New York, June 29 (IANS) Computer scientists have developed a video privacy software that helps prevent inadvertent disclosure of trade secrets and other restricted information within a camera's field of view by letting users specify what others can see.
"There are more and more cameras every year. They are incredibly useful," said Landon Cox of Duke University in North Carolina.
"But the downside is we're now converting large swaths of our surroundings to a digital format that's easy to access and share, including things we might not want to be digitising," he added.
Instead of relying on a developer's best guesstimate of which objects should be "public" and which should be "private", Cox's team set things up so that the user makes that determination. And instead of choosing what to hide, the user chooses what to reveal.
The researchers presented two examples of their approach at the 14th International Conference on Mobile Systems, Applications, and Services (MobiSys 2016) in Singapore on Tuesday.

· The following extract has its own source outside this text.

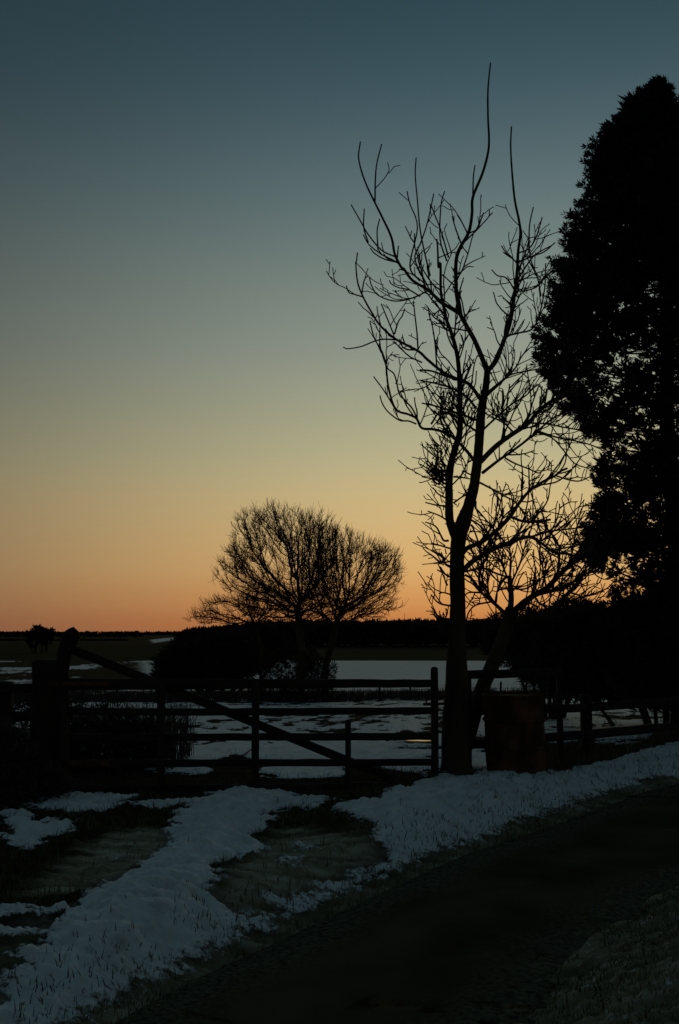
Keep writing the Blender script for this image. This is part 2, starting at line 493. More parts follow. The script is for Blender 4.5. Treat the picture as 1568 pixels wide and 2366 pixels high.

One is designed to protect sensitive information on two-dimensional surfaces such as whiteboards and computer presentation slides. The other safeguards images of three-dimensional objects such as keyboards and faces.
In both cases, users select the part of a scene that is okay to share by drawing a rectangular border around it, either by hand or with a few clicks of a mouse.
Once it knows what it's looking for, the software intercepts all incoming frames from the video stream and rapidly scans frame by frame for a match using computer vision technology.
Only authorised objects are allowed to pass from the camera to third-party software, like smartphone apps. Everything else is blocked out by default.